Standards for Student Performance and Gateways to Promotion and Higher Education 
Traditionally, educational standards are established and maintained at the state or territory level. However, the Commonwealth government has been playing a more active role in recent years by encouraging national collaboration on priority curriculum and assessment issues. In 1989, the education ministers of all states and territories agreed to 10 national goals for schooling, and the state governments and the Commonwealth are collaborating to develop a set of national curriculum and assessment frameworks; eight "key learning areas" have been adopted nationally: English, mathematics, science, technology, languages other than English, the arts, health and physical education, and studies of society and the environment.
Promotion.
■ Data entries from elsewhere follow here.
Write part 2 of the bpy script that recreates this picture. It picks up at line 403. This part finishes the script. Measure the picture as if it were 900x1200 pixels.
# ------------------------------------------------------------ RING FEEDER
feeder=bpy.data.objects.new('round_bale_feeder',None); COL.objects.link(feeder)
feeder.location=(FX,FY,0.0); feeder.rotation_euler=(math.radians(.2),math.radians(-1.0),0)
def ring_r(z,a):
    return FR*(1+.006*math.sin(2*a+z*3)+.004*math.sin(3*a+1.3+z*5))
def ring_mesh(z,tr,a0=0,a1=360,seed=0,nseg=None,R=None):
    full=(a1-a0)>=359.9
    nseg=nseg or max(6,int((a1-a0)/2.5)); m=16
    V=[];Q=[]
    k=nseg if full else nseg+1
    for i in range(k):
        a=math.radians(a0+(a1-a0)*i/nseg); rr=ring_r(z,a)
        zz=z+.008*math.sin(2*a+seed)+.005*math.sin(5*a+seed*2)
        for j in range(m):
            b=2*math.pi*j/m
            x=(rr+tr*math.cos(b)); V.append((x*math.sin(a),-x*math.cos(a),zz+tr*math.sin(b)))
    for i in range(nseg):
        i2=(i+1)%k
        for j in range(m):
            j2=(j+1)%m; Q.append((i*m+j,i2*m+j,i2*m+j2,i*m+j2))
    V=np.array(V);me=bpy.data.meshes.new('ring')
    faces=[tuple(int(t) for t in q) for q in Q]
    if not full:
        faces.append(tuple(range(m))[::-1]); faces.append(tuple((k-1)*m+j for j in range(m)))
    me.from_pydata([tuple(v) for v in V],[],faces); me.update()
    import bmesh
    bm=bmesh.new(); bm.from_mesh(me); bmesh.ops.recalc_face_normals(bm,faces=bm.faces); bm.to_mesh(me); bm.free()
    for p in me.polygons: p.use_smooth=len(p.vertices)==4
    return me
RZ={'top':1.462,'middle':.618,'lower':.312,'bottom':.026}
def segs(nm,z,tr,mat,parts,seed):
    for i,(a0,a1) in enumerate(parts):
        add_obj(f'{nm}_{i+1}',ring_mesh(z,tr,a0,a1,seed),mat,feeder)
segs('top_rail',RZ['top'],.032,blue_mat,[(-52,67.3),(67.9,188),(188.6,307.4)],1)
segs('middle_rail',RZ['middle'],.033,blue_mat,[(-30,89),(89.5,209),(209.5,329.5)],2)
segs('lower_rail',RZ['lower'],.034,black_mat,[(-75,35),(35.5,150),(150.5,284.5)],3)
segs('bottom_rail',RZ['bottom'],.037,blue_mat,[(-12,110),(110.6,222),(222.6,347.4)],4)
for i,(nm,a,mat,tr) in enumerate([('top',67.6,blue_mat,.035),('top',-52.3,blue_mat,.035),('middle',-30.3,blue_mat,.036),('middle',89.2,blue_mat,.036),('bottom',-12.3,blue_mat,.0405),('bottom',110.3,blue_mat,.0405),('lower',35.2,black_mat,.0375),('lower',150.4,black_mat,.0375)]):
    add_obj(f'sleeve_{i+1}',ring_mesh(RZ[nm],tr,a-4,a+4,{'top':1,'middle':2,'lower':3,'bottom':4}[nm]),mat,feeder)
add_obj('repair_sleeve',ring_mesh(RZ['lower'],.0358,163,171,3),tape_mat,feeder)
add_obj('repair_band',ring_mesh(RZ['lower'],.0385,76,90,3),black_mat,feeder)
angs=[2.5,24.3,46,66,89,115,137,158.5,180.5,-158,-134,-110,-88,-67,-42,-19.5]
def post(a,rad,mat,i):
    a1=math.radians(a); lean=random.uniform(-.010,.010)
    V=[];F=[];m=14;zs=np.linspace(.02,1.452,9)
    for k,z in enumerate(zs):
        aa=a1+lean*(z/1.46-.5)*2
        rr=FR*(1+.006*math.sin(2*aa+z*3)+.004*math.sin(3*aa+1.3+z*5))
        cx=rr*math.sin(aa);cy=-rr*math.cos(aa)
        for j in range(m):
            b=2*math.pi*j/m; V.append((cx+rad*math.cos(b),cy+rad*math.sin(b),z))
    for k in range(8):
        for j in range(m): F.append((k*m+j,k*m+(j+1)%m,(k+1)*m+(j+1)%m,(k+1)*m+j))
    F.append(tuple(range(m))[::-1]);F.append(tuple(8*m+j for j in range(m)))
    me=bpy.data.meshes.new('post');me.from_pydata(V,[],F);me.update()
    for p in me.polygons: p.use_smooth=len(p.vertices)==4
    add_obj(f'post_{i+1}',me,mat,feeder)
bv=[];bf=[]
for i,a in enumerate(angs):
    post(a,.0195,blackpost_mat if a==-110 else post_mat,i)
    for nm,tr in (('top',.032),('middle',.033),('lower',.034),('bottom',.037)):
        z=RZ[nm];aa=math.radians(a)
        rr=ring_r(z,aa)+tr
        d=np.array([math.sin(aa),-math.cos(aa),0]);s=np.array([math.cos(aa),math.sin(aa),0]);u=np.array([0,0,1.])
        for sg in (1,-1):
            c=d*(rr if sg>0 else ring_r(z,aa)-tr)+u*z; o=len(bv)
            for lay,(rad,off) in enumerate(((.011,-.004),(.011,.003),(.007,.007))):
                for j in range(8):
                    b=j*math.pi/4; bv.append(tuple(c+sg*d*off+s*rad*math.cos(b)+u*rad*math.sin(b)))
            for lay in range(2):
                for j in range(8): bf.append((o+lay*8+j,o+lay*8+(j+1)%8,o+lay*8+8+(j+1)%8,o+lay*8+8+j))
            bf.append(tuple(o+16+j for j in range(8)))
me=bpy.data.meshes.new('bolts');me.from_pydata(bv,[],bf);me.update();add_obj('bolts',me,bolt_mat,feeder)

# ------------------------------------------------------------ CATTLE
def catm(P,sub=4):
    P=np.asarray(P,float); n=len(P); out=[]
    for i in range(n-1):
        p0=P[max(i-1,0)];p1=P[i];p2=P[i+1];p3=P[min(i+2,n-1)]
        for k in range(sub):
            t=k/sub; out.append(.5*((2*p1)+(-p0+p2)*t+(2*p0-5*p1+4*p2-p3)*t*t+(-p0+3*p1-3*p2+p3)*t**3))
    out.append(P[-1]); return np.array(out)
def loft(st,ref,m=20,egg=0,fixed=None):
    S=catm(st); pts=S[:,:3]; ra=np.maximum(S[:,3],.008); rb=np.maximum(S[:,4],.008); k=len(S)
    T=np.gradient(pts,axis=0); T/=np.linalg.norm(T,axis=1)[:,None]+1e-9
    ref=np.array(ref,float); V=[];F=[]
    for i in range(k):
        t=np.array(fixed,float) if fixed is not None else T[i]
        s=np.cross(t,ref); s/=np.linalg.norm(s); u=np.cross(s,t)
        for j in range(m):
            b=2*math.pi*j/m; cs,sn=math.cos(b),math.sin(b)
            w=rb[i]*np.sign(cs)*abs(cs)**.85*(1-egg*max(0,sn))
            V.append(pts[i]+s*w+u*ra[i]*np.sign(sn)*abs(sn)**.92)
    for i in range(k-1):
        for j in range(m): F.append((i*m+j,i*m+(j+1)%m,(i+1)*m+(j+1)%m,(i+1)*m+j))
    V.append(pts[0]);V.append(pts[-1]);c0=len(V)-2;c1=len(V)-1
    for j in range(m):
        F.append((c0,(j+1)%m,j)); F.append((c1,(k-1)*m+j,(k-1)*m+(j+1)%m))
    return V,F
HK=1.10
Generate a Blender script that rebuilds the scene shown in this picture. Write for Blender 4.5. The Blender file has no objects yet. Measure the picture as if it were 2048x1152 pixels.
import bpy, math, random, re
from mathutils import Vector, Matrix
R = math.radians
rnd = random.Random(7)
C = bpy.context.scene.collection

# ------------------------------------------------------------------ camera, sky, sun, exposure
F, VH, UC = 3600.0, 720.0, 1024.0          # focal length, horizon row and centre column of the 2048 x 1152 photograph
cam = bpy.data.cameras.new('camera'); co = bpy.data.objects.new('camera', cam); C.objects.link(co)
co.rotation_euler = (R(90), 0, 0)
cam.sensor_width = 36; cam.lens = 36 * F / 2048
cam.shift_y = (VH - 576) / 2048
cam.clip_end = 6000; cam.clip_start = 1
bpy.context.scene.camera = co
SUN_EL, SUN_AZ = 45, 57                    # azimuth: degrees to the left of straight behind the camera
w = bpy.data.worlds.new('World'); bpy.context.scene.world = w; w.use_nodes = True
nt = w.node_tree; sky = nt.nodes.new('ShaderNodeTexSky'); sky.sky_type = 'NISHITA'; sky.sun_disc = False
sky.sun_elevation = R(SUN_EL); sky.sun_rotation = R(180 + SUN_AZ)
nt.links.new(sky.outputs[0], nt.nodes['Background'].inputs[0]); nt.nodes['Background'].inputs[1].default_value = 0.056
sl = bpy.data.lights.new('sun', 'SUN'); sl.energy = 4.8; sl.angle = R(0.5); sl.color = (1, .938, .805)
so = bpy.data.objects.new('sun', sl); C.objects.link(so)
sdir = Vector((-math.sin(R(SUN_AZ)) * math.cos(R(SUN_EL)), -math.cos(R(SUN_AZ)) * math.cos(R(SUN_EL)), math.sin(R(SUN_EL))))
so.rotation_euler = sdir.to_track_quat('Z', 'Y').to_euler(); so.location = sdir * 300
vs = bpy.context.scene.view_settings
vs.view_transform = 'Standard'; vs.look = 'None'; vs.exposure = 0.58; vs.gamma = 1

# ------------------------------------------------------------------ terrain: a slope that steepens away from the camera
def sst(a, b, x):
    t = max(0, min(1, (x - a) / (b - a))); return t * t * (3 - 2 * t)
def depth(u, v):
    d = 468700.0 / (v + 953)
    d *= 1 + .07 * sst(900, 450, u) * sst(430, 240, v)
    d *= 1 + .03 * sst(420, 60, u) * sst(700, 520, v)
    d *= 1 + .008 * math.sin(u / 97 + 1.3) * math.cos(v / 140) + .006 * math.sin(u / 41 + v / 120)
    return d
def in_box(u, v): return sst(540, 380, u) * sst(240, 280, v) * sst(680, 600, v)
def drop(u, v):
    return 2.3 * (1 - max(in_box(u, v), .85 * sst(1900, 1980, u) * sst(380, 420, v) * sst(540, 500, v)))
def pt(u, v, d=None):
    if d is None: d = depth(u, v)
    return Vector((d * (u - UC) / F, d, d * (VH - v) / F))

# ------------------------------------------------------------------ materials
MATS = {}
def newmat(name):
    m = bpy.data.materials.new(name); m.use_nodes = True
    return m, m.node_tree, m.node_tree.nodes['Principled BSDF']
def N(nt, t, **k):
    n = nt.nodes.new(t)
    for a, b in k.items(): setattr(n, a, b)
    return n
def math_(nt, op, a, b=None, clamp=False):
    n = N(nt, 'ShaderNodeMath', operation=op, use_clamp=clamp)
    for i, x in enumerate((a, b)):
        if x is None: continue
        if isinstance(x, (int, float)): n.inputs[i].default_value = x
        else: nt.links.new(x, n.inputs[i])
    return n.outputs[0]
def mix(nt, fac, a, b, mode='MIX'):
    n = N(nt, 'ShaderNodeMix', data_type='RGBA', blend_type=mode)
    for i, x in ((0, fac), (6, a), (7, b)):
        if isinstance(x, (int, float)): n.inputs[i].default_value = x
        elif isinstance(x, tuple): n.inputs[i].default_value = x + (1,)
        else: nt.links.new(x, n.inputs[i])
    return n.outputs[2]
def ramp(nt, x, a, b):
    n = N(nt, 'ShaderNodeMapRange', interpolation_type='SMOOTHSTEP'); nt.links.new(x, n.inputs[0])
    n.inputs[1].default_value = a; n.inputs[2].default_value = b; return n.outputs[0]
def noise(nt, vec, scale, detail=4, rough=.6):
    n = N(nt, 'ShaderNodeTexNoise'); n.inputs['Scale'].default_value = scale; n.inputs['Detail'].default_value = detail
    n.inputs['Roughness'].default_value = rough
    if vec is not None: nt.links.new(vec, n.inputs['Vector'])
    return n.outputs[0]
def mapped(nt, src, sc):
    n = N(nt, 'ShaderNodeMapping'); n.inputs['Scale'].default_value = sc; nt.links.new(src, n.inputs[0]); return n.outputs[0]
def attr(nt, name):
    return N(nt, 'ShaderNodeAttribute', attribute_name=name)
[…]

At the primary school level, promotion is typically automatic, unless a child has a severe educational or emotional disability. No formal examination is required upon leaving primary school and advancing to secondary school. Promotion at the secondary level is also based upon teacher recommendations, and the decision to persist through the complete 12-year program rests, at least officially, with the student.
Examinations. Assessment at the primary level is continuous and conducted by the student's teacher; as stated above, no formal examination marks the end of primary education. In most states, earning a School Leaving Certificate at the end of the 10th year of schooling also requires no formal examination. The certification (unlike most 12th Year Certificates) is granted by the individual school.
Until the recent past, the sole focus of the last two years of secondary education was the exit examinations, "external state examinations administered by a public examining board or authority, or internally administered examinations and the Australian Scholastic Aptitude Test, a nationally standardized external examination" (Aldrich-Langen, 1983, p.19). In recent years, however, most states, though they continue to administer exit examinations, have begun to place more emphasis upon students' cumulative upper secondary school records among the criteria for the Year 12 Certificate (Aldrich-Langen, 1990, p.1). Because of the increasing importance of students' performance throughout upper secondary school (and not just on a single culminating examination), states have devoted resources to "grade moderation," striving to reduce discrepancies in teachers' evaluations of student performance. (Grade moderation has always been conducted by Australian states, but it has assumed greater importance as exit examinations have become less important.)
Access to Higher Education. Requirements for matriculation at a university or other institution of higher learning vary across states. In some states the external state examination students sit for at the end of the 12th year is synonymous with the university entrance examination. In other states, a greater emphasis is placed on students' upper secondary course work and marks: a composite tertiary entrance score is calculated based upon students' marks in various courses. Although they maintain different systems for determining university eligibility, Australian states and territories recognize the requirements across states; that is, if a student has been declared eligible for university matriculation in one state, all other states will deem him or her eligible for matriculation as well.